This is a very straightforward message, except that it is couched in terms of the kernel's major/minor device numbers; if you search down that list for "179 block" you'll find it refers to "MMC block devices", and the minor number (2) to a partition, counting from 1, 0 being the (1st) card itself (you can see these with ls -l /dev if you are curious, but it is not very exciting).

Anyway, point being, if the second partition on the SD card is "unknown" this means the kernel did not find such a partition on the card. In an Rpi context this is usually because the card has been corrupted. It can also be (if you are using a customised kernel) because it lacks the appropriate drivers to access the partition (eg., the ext4 fs driver).

In the first case (corruption), fixing this can be done by re-writing the partition table to what it was.

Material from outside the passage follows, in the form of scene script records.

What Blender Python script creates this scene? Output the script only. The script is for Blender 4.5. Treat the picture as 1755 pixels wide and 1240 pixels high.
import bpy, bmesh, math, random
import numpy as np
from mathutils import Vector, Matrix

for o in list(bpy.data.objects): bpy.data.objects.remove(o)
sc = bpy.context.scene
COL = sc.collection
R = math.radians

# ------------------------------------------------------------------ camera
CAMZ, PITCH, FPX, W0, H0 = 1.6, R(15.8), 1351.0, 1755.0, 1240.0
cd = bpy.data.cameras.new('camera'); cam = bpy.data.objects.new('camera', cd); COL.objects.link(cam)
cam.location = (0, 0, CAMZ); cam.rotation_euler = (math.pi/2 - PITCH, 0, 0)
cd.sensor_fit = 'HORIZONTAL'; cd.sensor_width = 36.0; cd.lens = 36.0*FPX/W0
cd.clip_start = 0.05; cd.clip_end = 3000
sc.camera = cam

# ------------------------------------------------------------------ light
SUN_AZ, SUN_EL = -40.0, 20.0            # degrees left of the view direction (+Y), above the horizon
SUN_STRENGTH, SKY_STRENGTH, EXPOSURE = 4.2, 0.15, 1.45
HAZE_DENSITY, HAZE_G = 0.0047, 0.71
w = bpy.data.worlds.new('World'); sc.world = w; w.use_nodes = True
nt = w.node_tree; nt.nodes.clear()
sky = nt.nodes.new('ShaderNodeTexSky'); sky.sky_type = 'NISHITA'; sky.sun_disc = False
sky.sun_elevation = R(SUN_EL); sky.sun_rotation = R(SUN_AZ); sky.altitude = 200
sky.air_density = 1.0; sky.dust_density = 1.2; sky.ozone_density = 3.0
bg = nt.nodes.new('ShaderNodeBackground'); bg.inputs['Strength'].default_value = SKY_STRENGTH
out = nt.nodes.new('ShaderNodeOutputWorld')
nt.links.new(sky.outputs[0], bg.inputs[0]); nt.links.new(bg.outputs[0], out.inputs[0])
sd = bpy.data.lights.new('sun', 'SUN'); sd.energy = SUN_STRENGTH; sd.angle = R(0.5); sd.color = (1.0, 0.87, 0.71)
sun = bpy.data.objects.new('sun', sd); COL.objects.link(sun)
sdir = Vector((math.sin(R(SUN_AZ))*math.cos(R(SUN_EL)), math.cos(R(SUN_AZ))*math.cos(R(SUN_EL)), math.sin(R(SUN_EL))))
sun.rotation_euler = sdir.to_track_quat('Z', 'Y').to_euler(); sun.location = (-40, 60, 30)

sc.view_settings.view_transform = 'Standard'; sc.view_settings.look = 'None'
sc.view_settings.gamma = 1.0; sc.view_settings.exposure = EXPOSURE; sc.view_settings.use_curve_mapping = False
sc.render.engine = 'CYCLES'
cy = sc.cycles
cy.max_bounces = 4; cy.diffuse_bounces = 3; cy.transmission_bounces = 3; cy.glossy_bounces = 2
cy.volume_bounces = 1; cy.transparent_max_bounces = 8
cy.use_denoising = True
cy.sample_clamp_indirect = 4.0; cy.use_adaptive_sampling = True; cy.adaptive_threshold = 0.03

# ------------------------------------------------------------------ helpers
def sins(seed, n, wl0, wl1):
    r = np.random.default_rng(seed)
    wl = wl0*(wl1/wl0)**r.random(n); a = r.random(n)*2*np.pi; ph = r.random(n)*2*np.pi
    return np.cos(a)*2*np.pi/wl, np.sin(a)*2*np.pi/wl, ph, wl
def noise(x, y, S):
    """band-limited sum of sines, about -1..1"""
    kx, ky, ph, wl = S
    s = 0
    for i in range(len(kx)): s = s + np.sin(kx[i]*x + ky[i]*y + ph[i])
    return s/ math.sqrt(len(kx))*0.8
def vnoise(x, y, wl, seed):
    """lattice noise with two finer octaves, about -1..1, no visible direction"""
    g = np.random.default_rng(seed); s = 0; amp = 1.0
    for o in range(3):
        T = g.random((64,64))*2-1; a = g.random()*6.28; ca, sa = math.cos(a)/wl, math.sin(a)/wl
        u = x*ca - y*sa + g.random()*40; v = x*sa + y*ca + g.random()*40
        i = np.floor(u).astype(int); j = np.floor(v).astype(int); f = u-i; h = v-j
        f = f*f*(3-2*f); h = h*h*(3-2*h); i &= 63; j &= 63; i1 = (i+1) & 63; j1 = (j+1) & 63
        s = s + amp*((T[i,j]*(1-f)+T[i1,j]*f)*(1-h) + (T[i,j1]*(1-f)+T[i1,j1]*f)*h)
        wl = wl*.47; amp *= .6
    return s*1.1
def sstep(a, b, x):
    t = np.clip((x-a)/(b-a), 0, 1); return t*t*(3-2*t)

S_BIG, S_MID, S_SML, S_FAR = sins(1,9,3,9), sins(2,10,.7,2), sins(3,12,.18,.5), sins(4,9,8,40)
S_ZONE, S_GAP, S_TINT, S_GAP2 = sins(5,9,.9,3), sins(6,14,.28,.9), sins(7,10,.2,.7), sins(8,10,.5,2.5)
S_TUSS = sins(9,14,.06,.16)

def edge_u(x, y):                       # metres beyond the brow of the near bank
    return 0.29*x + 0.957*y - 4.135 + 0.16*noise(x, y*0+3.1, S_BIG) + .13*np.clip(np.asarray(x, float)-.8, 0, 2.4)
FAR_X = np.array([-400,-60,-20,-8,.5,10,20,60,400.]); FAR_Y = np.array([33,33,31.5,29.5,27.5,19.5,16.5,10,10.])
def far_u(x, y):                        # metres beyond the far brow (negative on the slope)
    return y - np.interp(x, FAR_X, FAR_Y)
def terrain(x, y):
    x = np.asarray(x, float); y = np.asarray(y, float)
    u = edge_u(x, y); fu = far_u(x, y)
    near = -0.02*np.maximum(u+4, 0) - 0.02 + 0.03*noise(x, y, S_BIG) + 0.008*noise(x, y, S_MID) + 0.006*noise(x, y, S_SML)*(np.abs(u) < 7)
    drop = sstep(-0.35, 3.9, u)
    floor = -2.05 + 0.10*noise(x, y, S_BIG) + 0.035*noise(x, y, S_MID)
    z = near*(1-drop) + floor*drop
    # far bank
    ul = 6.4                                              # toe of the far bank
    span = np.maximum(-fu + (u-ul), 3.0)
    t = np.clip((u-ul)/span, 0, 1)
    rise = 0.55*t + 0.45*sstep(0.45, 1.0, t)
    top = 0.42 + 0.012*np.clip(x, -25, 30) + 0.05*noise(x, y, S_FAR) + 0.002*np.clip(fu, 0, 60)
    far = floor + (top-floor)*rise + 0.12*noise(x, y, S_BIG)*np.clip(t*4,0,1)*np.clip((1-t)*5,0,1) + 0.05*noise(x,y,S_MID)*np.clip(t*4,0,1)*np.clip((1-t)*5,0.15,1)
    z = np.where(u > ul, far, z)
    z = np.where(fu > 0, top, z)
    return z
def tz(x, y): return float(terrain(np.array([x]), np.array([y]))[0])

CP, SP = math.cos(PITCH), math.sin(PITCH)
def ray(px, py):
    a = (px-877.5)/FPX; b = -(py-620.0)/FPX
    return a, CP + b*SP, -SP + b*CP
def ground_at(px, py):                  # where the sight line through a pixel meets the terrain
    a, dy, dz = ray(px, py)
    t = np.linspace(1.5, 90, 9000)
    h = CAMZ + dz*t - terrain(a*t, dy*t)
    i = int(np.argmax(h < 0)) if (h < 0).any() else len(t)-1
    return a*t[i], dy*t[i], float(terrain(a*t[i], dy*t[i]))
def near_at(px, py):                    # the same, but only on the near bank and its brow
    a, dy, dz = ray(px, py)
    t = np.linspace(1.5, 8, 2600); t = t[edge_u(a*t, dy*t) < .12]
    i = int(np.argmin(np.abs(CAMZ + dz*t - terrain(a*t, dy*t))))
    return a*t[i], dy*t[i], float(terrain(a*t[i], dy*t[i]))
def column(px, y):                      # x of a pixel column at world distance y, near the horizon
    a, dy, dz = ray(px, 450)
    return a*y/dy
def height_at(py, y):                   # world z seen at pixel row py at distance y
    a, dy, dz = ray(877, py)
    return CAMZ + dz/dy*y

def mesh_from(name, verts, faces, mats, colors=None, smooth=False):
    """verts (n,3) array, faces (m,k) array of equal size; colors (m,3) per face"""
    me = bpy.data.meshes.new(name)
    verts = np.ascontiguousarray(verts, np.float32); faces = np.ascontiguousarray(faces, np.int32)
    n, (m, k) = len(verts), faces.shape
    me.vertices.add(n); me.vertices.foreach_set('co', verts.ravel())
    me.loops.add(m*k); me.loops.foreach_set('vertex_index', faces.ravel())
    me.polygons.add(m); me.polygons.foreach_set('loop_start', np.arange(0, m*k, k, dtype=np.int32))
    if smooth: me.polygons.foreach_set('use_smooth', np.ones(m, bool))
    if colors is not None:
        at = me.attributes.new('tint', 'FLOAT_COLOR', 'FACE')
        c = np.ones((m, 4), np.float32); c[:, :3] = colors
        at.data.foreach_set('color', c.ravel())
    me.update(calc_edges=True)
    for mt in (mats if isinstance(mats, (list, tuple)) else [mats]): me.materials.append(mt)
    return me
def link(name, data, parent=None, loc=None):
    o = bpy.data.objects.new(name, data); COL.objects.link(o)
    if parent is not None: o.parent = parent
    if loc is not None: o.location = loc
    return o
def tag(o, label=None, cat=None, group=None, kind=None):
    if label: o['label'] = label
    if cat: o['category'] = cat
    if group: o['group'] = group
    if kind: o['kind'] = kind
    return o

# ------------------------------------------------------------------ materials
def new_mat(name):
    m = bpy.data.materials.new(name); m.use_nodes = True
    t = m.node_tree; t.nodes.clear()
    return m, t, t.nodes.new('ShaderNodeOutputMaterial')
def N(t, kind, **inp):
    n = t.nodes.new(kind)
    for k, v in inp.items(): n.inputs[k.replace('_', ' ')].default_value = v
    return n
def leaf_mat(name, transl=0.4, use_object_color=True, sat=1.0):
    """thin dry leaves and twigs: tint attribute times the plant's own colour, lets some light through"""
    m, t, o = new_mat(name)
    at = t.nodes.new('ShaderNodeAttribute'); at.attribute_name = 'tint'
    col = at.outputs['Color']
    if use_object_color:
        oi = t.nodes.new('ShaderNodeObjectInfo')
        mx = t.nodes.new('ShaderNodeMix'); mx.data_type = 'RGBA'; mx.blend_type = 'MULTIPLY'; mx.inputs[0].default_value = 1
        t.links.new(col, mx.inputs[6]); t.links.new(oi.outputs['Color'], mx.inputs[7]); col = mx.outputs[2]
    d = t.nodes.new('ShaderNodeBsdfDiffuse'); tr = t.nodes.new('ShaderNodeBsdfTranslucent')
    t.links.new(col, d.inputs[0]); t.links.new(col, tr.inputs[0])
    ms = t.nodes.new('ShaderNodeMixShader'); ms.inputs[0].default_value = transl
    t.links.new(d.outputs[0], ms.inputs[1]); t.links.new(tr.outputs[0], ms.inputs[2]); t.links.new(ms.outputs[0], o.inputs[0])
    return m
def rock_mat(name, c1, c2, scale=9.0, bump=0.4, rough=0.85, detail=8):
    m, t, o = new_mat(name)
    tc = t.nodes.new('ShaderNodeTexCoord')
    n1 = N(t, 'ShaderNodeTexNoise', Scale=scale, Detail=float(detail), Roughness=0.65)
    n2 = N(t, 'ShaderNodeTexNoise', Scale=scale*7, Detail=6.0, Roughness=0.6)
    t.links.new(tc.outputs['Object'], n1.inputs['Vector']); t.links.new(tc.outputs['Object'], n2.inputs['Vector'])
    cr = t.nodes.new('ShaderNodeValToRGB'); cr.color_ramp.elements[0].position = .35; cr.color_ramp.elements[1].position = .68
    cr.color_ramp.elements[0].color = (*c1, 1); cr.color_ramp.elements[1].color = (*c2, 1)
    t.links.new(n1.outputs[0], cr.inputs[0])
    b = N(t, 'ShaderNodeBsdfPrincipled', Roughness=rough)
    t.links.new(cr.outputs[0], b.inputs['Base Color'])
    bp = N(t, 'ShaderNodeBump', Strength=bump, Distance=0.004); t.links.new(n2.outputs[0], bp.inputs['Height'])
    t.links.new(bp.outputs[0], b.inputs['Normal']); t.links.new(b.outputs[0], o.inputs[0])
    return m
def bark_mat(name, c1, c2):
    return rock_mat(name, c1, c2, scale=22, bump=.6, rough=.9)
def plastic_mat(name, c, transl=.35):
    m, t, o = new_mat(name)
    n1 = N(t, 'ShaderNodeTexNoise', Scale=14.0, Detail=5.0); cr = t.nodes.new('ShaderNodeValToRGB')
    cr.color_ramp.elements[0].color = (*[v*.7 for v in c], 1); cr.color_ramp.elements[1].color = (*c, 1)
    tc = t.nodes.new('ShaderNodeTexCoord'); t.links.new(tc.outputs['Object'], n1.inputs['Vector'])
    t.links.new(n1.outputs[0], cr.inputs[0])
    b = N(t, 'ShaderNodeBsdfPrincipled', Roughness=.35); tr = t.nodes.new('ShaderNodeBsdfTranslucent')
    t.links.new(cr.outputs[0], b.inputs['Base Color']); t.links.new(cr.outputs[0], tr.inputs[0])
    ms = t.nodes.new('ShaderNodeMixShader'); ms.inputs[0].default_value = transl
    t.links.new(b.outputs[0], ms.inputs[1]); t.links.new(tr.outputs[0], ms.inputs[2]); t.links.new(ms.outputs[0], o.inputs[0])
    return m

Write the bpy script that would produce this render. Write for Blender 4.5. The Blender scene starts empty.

Since you have other pis running the same setup, this should not be hard; it is also easy enough if you have the original image the card was cut from. You want to run fdisk -l on the other card/image to get the layout, then use fdisk to make the corrupted card look the same. If this is a new process for you you can use trial and error before you write the table, although you can't really do any harm at this point as you are only writing stuff to the MBR, which is the first 1/2 KiB on the card and does not overlap any of the data partitions.

If the table viewed with fdisk is already correct, or after correcting it using fsck on the partition fails to find a filesystem, your only chances are with some more serious forensics which have no guarantee of success and are not worthwhile if you have your stuff backed up.

Hopefully fsck works, or at least runs. This doesn't guarantee the fs will be 100% ok, but you should at least be able to access it and boot the Pi (have a look in /lost+found afterward, it should be empty -- if not you lost some stuff and these are the bits and pieces found by fsck).

Unfortunately...

Your chances aren't good. If the partition table/MBR was screwed up, that is, again, only a 512 byte block, and it stands to reason that a lot of other corruption could also have occurred.

If the partition table is still OK, that means the fs on the partition is unrecognizable as such, and has to be reformatted.